The book was “Cool Green Stuff.” The underwear, from greenknickers.org, had the phrase “Stop Deforestation” around the seam. It is a pun. You can stop cutting down trees, and you can stop cutting off pubic hair. Or leg hair, or any other kind of hair women aren’t supposed to have.
Well, I’m a woman, and I have all of the above hairs. Granted, it’s fairly easy for me to be a hairy hippie because my hair is really light and grows out thin. But that isn’t the point at all. I stopped shaving because it’s a waste of time and water in the shower, and it feels better soft then it does smooth.
Plus, have you seen those pictures of Britney and Lindsay sans underwear? That’s a pretty effective argument for how creepy bikini waxes look.
I have no serious problem with women who shave every time they take a shower. I just hope they’re doing it for themselves. And I’m almost positive they’re not.
Somewhere along the line, around the same time corsets and high heels went from being a part of masculine fashion to feminine (It’s uncomfortable. Better give it to the women!), it became an expectation of women that they be as hairless as possible. Excepting of course the hair on their heads, which should be as full, teased and treated as possible.
And so we find ourselves, centuries later, in a balding society. You might be saying, “Yeah, right! All the girls here are hairy!” First of all, you’re wrong. Second of all, Whitman is a bubble. I promise you’ll graduate and be shocked to discover that the majority of girls spend hours a day on their appearance, and the majority of colored glass can be recycled.
Part of the problem I have with shaving is how violent of an action it is. In order to properly flash a camera while getting out of a car, one must drag a blade (capable of severing the arteries of many a tortured soul) across the most sensitive parts of one’s body. Over and over again, several days a week. Just so you can look like a hypersexual 8-year-old.
Which brings me to my next point. There are very few arguments for why smooth legs and cooters are sexy that would not also apply to why babies are sexy. And babies are not actually sexy. They are babies.
I understand if you are grossed out by stubble. If you’re used to no hair, prickly hair is not a good reminder of what hair feels like. But the thing is, stubble grows out. And when it does, it’s beautiful and soft. I don’t want to wax too poetical on the qualities of long leg hair, but I do want to argue forcefully that you can learn to love hair on your legs just like you once learned to love smooth legs when you started shaving. Which, if you recall, you did actually start doing. It’s not an instinctual human need.
There are all sorts of things I could say about pubic hair and how it has been beneficial to me, but this isn’t a sex column. Suffice it to say, vaginas want to grow hair, and I say let them. They generally know what’s up when it comes to feeling good. If they wanted to be bald, women would be having orgasms all over the place when they got waxed. Have you ever been in a salon during a bikini wax? They are not orgasming. They are threatening to commit murder.
A few years ago, W magazine did a feature on Kate Moss. One of the pictures was just of her pubic hair.
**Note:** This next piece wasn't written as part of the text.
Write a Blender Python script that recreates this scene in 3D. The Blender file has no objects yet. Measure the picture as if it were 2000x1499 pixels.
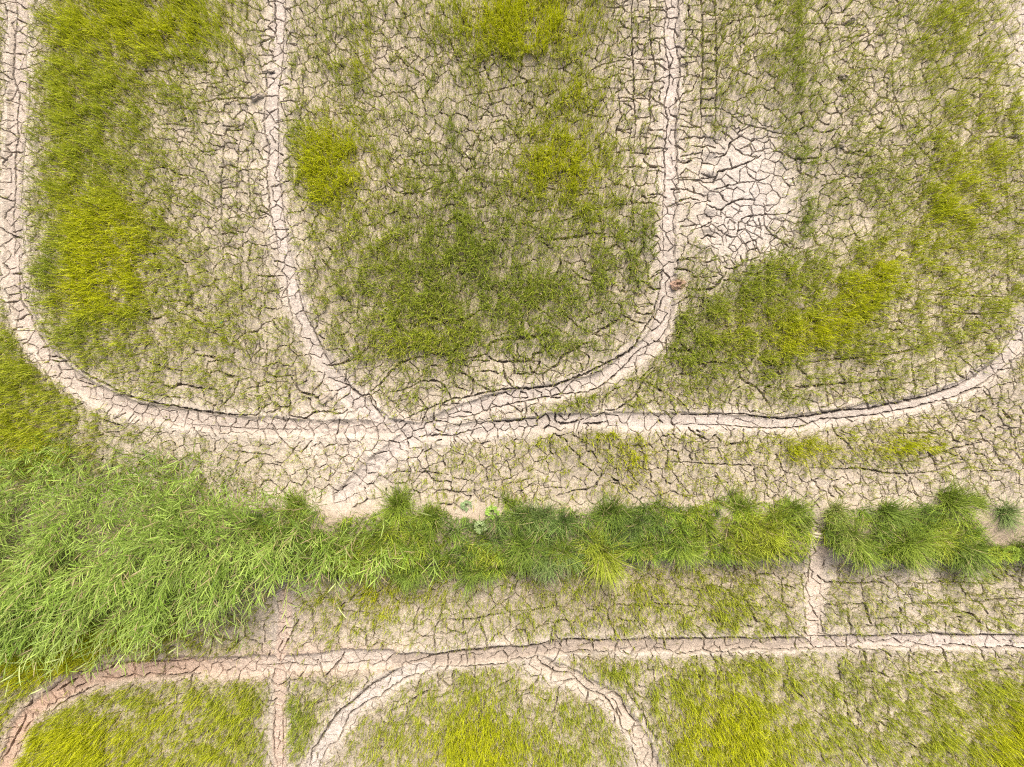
import bpy, math, random
import numpy as np
from mathutils import Vector
from mathutils.geometry import delaunay_2d_cdt

R = math.radians
scene = bpy.context.scene
COL = scene.collection

# ------------------------------------------------------------------ camera, sky, sun, exposure
cam_d = bpy.data.cameras.new('camera')
cam = bpy.data.objects.new('camera', cam_d)
COL.objects.link(cam)
cam_d.sensor_width = 36.0
cam_d.lens = 24.0
cam_d.clip_end = 4000.0
cam.location = (0, 0, 13.333)           # a drone looking straight down: 20 m of field across the frame
cam.rotation_euler = (0, 0, 0)
scene.camera = cam

SUN_EL, SUN_AZ = 54.0, 8.0              # degrees; azimuth clockwise from the top of the picture (+Y)
world = bpy.data.worlds.new('World')
scene.world = world
world.use_nodes = True
nt = world.node_tree
bg = nt.nodes['Background']
sky = nt.nodes.new('ShaderNodeTexSky')
sky.sky_type = 'NISHITA'
sky.sun_disc = False
sky.sun_elevation = R(SUN_EL)
sky.sun_rotation = R(SUN_AZ)
sky.air_density = 0.4
sky.dust_density = 7.0
sky.ozone_density = 0.6
nt.links.new(sky.outputs[0], bg.inputs['Color'])
bg.inputs['Strength'].default_value = 0.13

sun_d = bpy.data.lights.new('sun', 'SUN')
sun_d.energy = 1.75
sun_d.angle = R(13.0)
sun_d.color = (1.0, 0.94, 0.86)
sun = bpy.data.objects.new('sun', sun_d)
COL.objects.link(sun)
sun.rotation_euler = (R(-(90 - SUN_EL)), 0, R(-SUN_AZ))
sun.location = (0, 6, 12)

vs = scene.view_settings
vs.view_transform = 'Standard'
vs.look = 'None'
vs.gamma = 1.0
vs.use_curve_mapping = False
vs.exposure = 1.02
scene.cycles.use_denoising = False
scene.cycles.filter_width = 1.2

# ------------------------------------------------------------------ helpers
def P(px, py):
    """photo pixel (2000 wide) -> metres on the ground"""
    return (px - 1000.0) / 100.0, (749.5 - py) / 100.0

_tabs = {}
def vn(x, y, s, seed):
    """value noise, 0..1"""
    if seed not in _tabs:
        _tabs[seed] = np.random.default_rng(seed).random((256, 256)).astype(np.float32)
    T = _tabs[seed]
    X = x / s + 1000.37; Y = y / s + 1000.71
    i = np.floor(X).astype(np.int32); j = np.floor(Y).astype(np.int32)
    fx = (X - i).astype(np.float32); fy = (Y - j).astype(np.float32)
    fx = fx * fx * (3 - 2 * fx); fy = fy * fy * (3 - 2 * fy)
    i0 = i & 255; i1 = (i + 1) & 255; j0 = j & 255; j1 = (j + 1) & 255
    return (T[i0, j0] * (1 - fx) * (1 - fy) + T[i1, j0] * fx * (1 - fy)
            + T[i0, j1] * (1 - fx) * fy + T[i1, j1] * fx * fy)

def fbm(x, y, s, seed, n=3):
    a = 0; t = 0; k = 1.0
    for q in range(n):
        a = a + k * vn(x, y, s / 2 ** q, seed + q); t += k; k *= 0.5
    return a / t

def sstep(a, b, x):
    t = np.clip((x - a) / (b - a), 0, 1)
    return t * t * (3 - 2 * t)

def blob(x, y, px, py, rx, ry, rot=0.0):
    """soft ellipse round a photo pixel; radii in pixels; 1 in the middle"""
    cx, cy = P(px, py)
    dx = x - cx; dy = y - cy
    c, s = math.cos(R(rot)), math.sin(R(rot))
    u = (dx * c + dy * s) / (rx / 100); v = (-dx * s + dy * c) / (ry / 100)
    return np.exp(-1.1 * (u * u + v * v))

def new_obj(name, me, mat, parent=None):
    o = bpy.data.objects.new(name, me)
    COL.objects.link(o)
    if mat is not None:
        me.materials.append(mat)
    if parent is not None:
        o.parent = parent
    return o

def tag(o, label=None, cat=None, group=None, kind=None):
    if label: o['label'] = label
    if cat: o['category'] = cat
    if group: o['group'] = group
    if kind: o['kind'] = kind
    return o

def empty(name, loc):
    o = bpy.data.objects.new(name, None)
    COL.objects.link(o)
    o.location = loc
    o.empty_display_size = 0.1
    return o

def np_mesh(name, V, F, col=None):
    """V (n,3), F (m,3) or (m,4) -> mesh; col (n,3) -> point colour attribute"""
    me = bpy.data.meshes.new(name)
    n, k = F.shape
    me.vertices.add(len(V)); me.loops.add(n * k); me.polygons.add(n)
    me.vertices.foreach_set('co', np.ascontiguousarray(V, dtype=np.float32).ravel())
    me.loops.foreach_set('vertex_index', np.ascontiguousarray(F, dtype=np.int32).ravel())
    me.polygons.foreach_set('loop_start', np.arange(0, n * k, k, dtype=np.int32))
    me.polygons.foreach_set('use_smooth', np.zeros(n, dtype=bool))
    me.update(calc_edges=True)
    if col is not None:
        at = me.attributes.new('tint', 'FLOAT_COLOR', 'POINT')
        c4 = np.ones((len(V), 4), dtype=np.float32); c4[:, :3] = col
        at.data.foreach_set('color', c4.ravel())
    return me

def ribbons(base, az, L, W, lean0, lean1, twist, col, tipcol=None, rows=4, shape='blade'):
    """curved tapering grass blades: V, F, C arrays"""
    n = len(az)
    base = np.asarray(base, dtype=np.float64)
    ts = np.linspace(0, 1, rows)
    ca, sa = np.cos(az), np.sin(az)
    pos = base.copy()
    Vs = []; Cs = []
    prev = 0.0
    for r, t in enumerate(ts):
        th = lean0 + (lean1 - lean0) * (t ** 1.2)
        if r > 0:
            thm = lean0 + (lean1 - lean0) * (((t + prev) / 2) ** 1.2)
            d = L * (t - prev)
            pos = pos + np.stack([np.sin(thm) * ca * d, np.sin(thm) * sa * d, np.cos(thm) * d], 1)
        prev = t
        if shape == 'blade':
            w = W * (0.75 + 0.5 * t - 1.25 * t ** 2.2) * 0.5
        elif shape == 'lance':
            w = W * (0.35 + 2.2 * t * (1 - t) + 0.1 * (1 - t)) * 0.55
        else:
            w = W * (1 - 0.5 * t) * 0.5
        w = np.maximum(w, 0.0008)
        ct, st = np.cos(twist), np.sin(twist)
        # side vector: horizontal across the blade, rolled by the twist
        sx = -sa * ct + np.cos(th) * ca * st
        sy = ca * ct + np.cos(th) * sa * st
        sz = -np.sin(th) * st
        S = np.stack([sx, sy, sz], 1)
        cc = col if tipcol is None else col * (1 - t) + tipcol * t
        if r < rows - 1:
            Vs += [pos - S * w[:, None], pos + S * w[:, None]]
            Cs += [cc, cc]
        else:
            Vs += [pos]; Cs += [cc]
    k = 2 * (rows - 1) + 1
    V = np.stack(Vs, 1).reshape(-1, 3); C = np.stack(Cs, 1).reshape(-1, 3)
    tri = []
    for r in range(rows - 2):
        a = 2 * r
        tri += [(a, a + 1, a + 3), (a, a + 3, a + 2)]
    a = 2 * (rows - 2)
    tri += [(a, a + 1, a + 2)]
    F = (np.arange(n)[:, None, None] * k + np.array(tri)[None]).reshape(-1, 3)
    return V, F, C

def join(parts):
    V = []; F = []; C = []; o = 0
    for v, f, c in parts:
        V.append(v); F.append(f + o); C.append(c); o += len(v)
    return np.concatenate(V), np.concatenate(F), np.concatenate(C)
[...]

I would say it was almost a religious experience. Here was a woman known to be at the forefront of glamour the world over, and she was proudly hairy. Stop deforestation, indeed.
I’m not saying Kate Moss is a great example in all that she does, but she does seem to understand that a woman can be the entire planet’s idea of sexy and also let her body grow the hair it wants to.
I’m arguing that you stop shaving long enough, girls, to figure out who exactly you’re shaving for. Also long enough that you get past stubble and figure out that hair feels really, really good. Trust me. And trust the vaginas.